Reproduce the material that follows, please, but only from its first line to the line containing "for s in (-1, 0, 1): MB().ell(c", inclusive.

· · · · · · ·

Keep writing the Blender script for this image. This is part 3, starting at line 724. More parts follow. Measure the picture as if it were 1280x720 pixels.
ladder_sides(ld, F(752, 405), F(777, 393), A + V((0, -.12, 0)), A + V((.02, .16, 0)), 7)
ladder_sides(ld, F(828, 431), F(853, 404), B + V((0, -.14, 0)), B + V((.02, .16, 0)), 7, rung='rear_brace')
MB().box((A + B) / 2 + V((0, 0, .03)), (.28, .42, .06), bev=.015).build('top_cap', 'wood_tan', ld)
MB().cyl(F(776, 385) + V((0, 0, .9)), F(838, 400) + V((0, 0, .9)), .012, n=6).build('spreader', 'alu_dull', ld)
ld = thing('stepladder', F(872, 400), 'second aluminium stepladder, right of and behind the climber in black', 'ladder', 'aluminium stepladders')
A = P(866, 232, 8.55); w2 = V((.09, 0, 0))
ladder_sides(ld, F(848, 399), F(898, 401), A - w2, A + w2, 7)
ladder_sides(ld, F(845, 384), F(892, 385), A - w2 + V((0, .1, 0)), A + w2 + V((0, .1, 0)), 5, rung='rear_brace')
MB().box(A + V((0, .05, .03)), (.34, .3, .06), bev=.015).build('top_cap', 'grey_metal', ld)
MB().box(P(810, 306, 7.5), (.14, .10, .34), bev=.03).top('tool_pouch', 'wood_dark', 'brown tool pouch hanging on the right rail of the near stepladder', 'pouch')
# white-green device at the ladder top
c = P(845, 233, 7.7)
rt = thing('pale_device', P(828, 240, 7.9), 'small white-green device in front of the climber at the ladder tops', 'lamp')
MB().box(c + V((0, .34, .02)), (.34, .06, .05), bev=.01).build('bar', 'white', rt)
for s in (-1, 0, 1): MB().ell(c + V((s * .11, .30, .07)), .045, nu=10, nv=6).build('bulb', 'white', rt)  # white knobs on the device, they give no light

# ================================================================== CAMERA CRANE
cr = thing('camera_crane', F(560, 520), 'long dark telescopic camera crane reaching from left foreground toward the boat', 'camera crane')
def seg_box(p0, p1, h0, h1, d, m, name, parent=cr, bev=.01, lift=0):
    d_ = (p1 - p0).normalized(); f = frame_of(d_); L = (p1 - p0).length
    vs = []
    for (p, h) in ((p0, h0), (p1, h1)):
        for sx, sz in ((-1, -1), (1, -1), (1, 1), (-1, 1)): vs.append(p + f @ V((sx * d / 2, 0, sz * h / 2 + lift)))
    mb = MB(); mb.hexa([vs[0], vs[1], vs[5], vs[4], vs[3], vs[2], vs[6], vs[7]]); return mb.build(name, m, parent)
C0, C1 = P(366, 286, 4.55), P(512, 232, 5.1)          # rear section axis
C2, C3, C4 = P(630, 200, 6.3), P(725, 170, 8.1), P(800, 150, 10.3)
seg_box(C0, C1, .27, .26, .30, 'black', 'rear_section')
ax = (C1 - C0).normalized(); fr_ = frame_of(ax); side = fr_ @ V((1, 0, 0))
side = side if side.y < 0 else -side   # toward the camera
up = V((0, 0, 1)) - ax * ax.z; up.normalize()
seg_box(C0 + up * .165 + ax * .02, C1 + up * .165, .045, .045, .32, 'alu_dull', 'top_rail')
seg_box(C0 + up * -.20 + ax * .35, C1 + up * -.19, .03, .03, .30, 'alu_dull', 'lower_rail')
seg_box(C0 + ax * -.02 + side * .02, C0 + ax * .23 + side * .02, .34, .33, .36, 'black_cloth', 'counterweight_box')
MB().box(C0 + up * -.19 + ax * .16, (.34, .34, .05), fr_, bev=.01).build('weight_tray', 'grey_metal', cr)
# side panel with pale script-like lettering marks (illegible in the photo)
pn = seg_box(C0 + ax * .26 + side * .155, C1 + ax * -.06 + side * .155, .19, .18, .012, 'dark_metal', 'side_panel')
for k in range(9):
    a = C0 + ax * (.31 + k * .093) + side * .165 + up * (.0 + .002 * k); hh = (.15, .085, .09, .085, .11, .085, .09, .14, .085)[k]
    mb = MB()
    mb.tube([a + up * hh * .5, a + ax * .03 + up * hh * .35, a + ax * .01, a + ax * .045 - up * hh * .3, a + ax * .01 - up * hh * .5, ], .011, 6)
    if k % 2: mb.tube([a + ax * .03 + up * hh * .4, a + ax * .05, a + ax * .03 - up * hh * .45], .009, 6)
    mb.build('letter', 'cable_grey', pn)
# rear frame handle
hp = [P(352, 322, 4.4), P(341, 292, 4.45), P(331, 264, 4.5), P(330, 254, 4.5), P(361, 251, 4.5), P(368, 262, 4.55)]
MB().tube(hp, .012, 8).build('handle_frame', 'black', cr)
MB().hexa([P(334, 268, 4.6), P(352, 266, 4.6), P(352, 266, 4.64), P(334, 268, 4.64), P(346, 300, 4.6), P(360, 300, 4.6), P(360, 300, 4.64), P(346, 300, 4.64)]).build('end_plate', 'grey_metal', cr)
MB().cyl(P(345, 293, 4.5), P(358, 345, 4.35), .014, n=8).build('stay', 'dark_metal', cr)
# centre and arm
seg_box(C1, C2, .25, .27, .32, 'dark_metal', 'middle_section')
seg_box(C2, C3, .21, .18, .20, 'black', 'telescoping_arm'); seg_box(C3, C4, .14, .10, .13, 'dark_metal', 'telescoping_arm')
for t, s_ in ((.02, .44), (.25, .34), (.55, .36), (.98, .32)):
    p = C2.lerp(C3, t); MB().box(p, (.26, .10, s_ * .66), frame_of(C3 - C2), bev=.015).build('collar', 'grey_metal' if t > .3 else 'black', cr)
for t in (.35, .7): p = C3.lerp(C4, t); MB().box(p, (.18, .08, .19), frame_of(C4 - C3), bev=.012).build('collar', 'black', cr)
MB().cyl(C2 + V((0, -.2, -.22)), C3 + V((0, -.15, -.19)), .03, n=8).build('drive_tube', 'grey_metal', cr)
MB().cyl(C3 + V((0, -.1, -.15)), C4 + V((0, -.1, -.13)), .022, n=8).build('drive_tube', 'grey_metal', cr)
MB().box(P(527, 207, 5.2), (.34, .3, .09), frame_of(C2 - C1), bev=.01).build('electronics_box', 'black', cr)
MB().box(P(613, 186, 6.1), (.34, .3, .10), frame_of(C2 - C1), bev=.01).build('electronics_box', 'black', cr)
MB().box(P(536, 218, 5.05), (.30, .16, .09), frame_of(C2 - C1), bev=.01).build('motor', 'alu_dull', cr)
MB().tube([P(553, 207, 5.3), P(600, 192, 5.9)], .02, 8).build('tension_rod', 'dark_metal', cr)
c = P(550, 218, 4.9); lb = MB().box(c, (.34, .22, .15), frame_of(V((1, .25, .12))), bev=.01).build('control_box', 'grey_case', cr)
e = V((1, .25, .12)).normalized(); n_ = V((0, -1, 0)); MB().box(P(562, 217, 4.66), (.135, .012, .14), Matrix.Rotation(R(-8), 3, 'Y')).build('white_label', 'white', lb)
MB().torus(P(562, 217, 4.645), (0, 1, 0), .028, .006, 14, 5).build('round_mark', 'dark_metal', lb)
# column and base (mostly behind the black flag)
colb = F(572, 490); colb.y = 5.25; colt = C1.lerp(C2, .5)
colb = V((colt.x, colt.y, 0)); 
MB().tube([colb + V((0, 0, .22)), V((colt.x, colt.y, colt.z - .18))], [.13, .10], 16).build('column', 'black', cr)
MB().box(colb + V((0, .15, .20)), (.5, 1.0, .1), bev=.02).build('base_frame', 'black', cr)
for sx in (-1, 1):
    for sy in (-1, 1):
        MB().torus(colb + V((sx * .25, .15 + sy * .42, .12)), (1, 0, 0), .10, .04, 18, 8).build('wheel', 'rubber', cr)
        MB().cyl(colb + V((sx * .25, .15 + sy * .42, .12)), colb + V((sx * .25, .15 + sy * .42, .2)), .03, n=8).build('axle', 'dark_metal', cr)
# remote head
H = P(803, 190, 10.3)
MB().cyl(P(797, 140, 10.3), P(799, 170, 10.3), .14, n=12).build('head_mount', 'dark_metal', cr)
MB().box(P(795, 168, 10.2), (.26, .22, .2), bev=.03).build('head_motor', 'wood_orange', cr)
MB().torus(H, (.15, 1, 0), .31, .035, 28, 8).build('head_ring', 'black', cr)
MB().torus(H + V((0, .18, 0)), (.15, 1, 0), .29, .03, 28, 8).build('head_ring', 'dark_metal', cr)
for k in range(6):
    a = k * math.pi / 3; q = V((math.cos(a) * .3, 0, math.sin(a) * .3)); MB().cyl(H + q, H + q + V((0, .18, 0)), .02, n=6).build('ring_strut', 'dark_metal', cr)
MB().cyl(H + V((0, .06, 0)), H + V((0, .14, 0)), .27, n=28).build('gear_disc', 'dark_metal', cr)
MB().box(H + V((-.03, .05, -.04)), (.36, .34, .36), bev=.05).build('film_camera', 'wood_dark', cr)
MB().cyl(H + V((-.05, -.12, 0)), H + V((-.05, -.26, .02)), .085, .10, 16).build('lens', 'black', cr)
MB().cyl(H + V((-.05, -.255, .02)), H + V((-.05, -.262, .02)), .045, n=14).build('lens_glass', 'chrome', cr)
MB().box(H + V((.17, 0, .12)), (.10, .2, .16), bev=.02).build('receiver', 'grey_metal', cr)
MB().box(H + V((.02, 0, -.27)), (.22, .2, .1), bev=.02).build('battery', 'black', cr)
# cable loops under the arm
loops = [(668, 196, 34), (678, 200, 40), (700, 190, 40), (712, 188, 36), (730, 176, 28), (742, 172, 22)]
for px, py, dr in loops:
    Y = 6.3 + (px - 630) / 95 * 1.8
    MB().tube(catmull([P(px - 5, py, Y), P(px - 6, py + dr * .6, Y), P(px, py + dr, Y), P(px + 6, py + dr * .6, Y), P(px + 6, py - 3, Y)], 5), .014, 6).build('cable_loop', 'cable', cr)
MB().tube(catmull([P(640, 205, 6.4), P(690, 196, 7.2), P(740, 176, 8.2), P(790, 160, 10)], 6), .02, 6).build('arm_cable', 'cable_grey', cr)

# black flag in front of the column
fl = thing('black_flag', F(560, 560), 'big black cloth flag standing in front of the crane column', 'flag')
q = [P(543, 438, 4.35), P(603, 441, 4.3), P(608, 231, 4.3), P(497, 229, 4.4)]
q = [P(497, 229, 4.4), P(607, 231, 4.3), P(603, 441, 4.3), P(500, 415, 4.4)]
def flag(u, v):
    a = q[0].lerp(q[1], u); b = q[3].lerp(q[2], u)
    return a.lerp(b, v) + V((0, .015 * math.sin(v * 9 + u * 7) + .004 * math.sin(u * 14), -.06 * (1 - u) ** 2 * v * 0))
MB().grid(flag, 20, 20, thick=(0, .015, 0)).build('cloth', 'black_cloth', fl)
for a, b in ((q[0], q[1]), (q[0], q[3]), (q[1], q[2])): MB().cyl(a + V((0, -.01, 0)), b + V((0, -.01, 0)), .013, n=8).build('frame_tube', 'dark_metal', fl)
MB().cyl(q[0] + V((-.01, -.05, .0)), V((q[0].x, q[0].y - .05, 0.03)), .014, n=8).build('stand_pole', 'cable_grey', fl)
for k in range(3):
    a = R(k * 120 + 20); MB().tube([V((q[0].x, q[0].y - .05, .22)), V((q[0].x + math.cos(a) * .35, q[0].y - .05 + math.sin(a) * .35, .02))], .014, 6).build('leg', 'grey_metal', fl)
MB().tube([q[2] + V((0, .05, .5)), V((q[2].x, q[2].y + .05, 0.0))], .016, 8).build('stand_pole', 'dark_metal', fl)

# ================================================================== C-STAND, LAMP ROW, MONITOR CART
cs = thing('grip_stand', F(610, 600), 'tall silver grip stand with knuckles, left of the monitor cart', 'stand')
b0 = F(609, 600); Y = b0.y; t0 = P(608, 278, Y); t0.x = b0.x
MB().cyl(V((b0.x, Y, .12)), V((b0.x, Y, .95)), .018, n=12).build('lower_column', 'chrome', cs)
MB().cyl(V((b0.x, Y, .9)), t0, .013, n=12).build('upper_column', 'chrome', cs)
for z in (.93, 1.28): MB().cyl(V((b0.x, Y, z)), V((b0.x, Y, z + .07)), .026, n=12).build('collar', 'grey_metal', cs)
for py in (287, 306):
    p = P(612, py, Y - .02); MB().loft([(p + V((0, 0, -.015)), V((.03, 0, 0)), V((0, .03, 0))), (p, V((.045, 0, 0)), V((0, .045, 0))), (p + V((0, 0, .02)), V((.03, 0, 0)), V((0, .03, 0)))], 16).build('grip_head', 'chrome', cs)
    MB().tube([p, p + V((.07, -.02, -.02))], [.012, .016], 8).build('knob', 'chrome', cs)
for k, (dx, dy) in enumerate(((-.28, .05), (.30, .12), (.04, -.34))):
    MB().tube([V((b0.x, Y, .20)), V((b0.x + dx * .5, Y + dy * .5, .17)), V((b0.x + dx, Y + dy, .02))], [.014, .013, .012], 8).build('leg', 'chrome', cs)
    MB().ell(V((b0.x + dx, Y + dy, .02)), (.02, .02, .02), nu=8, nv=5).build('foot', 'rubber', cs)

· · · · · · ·

**Final answer**
Keep writing the Blender script for this image. This is part 3, starting at line 724. More parts follow. Measure the picture as if it were 1280x720 pixels.
ladder_sides(ld, F(752, 405), F(777, 393), A + V((0, -.12, 0)), A + V((.02, .16, 0)), 7)
ladder_sides(ld, F(828, 431), F(853, 404), B + V((0, -.14, 0)), B + V((.02, .16, 0)), 7, rung='rear_brace')
MB().box((A + B) / 2 + V((0, 0, .03)), (.28, .42, .06), bev=.015).build('top_cap', 'wood_tan', ld)
MB().cyl(F(776, 385) + V((0, 0, .9)), F(838, 400) + V((0, 0, .9)), .012, n=6).build('spreader', 'alu_dull', ld)
ld = thing('stepladder', F(872, 400), 'second aluminium stepladder, right of and behind the climber in black', 'ladder', 'aluminium stepladders')
A = P(866, 232, 8.55); w2 = V((.09, 0, 0))
ladder_sides(ld, F(848, 399), F(898, 401), A - w2, A + w2, 7)
ladder_sides(ld, F(845, 384), F(892, 385), A - w2 + V((0, .1, 0)), A + w2 + V((0, .1, 0)), 5, rung='rear_brace')
MB().box(A + V((0, .05, .03)), (.34, .3, .06), bev=.015).build('top_cap', 'grey_metal', ld)
MB().box(P(810, 306, 7.5), (.14, .10, .34), bev=.03).top('tool_pouch', 'wood_dark', 'brown tool pouch hanging on the right rail of the near stepladder', 'pouch')
# white-green device at the ladder top
c = P(845, 233, 7.7)
rt = thing('pale_device', P(828, 240, 7.9), 'small white-green device in front of the climber at the ladder tops', 'lamp')
MB().box(c + V((0, .34, .02)), (.34, .06, .05), bev=.01).build('bar', 'white', rt)
for s in (-1, 0, 1): MB().ell(c + V((s * .11, .30, .07)), .045, nu=10, nv=6).build('bulb', 'white', rt)  # white knobs on the device, they give no light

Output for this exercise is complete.